10. The display device of claim 9, wherein

the rib, the stem portion and the top portion have translucency, and

the bottom portion has light-shielding properties.

11. The display device of claim 9, wherein

the bottom portion is thinner than the stem portion.

12. The display device of claim 9, wherein

the bottom portion is formed of a metal material.

13. The display device of claim 9, wherein

the stem portion is formed of at least one of silicon nitride, silicon oxide and silicon oxynitride.

14. The display device of claim 9, further comprising a sealing layer which continuously covers the partition and a thin film including the organic layer and the upper electrode.

15. The display device of claim 14, further comprising a cap layer which has a refractive index different from a refractive index of the sealing layer and is provided between the upper electrode and the sealing layer.

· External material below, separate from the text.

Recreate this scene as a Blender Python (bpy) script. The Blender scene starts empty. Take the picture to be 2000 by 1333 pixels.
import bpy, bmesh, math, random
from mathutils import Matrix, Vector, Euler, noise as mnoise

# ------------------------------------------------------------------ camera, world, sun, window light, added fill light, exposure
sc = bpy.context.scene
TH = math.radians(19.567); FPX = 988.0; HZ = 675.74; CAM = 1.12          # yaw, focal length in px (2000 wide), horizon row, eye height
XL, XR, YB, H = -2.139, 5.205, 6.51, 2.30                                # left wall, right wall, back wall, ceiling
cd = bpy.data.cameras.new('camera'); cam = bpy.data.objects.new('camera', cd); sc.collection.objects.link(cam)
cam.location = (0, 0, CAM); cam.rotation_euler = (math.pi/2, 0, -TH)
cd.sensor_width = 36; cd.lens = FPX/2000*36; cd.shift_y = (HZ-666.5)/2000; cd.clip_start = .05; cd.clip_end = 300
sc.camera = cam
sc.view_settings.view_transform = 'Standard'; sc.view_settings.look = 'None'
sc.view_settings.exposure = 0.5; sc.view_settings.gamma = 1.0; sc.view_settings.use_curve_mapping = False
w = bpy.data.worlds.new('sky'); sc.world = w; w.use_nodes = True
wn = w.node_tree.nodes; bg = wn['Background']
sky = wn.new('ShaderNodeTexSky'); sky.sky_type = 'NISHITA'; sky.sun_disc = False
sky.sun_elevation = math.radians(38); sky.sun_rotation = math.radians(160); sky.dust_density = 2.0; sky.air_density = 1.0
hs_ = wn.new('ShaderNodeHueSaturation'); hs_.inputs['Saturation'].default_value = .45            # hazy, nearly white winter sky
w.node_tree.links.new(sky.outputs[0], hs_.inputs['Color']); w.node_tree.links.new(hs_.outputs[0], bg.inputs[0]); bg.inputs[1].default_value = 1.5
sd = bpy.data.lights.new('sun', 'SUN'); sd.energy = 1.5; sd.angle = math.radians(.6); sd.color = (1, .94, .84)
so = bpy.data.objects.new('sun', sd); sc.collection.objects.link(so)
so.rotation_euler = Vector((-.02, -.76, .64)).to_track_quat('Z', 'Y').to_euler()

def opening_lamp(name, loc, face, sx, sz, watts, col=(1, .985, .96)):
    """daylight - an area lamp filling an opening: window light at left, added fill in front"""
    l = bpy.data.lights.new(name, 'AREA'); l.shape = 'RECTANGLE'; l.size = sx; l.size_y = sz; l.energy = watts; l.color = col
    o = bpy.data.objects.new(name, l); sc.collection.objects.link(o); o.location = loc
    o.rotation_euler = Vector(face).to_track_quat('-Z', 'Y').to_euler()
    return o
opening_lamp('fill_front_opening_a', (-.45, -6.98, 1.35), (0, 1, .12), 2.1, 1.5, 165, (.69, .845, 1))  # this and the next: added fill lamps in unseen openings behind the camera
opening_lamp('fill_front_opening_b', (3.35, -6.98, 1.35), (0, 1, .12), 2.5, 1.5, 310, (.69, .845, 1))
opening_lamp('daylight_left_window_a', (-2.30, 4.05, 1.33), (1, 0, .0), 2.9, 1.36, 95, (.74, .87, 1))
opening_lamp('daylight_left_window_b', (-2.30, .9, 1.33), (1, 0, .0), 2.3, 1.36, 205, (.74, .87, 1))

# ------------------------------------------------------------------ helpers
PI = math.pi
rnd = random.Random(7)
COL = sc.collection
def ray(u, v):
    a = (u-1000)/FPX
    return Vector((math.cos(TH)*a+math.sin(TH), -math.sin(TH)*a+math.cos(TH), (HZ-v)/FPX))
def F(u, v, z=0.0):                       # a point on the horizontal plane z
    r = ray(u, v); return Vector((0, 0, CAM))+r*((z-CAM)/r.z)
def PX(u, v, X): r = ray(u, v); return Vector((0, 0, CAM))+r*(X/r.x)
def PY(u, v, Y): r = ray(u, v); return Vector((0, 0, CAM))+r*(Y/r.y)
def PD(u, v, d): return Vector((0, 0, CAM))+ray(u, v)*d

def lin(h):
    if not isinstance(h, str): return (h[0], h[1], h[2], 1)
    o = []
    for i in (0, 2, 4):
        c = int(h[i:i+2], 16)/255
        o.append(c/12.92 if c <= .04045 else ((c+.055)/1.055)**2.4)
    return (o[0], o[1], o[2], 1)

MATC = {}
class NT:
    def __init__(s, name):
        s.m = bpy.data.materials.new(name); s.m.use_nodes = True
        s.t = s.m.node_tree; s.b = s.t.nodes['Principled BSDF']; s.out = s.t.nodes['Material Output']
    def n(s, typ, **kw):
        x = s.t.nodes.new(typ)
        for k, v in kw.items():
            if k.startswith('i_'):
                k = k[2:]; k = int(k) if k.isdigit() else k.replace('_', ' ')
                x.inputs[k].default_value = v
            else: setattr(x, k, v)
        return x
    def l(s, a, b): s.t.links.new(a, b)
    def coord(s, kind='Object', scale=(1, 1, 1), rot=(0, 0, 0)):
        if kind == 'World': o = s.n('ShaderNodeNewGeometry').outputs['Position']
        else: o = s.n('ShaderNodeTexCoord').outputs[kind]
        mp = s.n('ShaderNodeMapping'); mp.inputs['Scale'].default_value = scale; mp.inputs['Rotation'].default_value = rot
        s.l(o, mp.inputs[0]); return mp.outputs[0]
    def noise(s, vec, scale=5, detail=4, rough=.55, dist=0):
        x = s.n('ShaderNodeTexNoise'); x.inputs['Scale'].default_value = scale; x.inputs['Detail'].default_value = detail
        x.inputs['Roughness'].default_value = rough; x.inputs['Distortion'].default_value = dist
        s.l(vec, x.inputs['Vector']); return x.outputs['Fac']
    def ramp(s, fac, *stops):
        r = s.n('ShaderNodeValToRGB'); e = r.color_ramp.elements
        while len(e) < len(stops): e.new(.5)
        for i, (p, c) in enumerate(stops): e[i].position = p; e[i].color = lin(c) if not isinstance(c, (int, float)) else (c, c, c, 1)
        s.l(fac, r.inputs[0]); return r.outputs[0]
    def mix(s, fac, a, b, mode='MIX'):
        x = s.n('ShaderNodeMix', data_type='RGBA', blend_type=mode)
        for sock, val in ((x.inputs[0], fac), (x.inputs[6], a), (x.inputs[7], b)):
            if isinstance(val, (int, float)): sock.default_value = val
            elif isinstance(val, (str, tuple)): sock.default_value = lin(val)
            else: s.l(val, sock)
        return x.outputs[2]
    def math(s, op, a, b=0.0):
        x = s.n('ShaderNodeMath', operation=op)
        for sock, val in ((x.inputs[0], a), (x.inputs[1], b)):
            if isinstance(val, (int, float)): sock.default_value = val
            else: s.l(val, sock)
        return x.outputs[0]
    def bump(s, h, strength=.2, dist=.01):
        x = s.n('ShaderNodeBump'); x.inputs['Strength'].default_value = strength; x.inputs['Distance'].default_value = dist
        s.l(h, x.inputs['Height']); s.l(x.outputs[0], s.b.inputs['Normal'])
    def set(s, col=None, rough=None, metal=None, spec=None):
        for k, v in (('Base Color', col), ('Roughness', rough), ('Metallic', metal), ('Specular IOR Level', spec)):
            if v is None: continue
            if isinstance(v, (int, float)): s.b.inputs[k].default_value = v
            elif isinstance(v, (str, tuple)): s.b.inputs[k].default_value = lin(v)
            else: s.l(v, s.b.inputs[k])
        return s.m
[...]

16. A display device comprising:

a lower electrode;

a rib having a pixel aperture which overlaps the lower electrode;

a partition comprising a conductive bottom portion provided on the rib, an insulating stem portion provided on the bottom portion, and a top portion provided on the stem portion and protruding from a side surface of the stem portion;

an organic layer which covers the lower electrode through the pixel aperture and emits light based on application of voltage; and

an upper electrode which covers the organic layer and is in contact with the bottom portion, wherein

the rib, the bottom portion, the stem portion and the top portion have translucency.

17. The display device of claim 16, wherein

the bottom portion is formed of ITO.

18. The display device of claim 16, wherein

the stem portion is formed of at least one of silicon nitride, silicon oxide and silicon oxynitride.

19. The display device of claim 16, further comprising a sealing layer which continuously covers the partition and a thin film including the organic layer and the upper electrode.

20. The display device of claim 19, further comprising a cap layer which has a refractive index different from a refractive index of the sealing layer and is provided between the upper electrode and the sealing layer.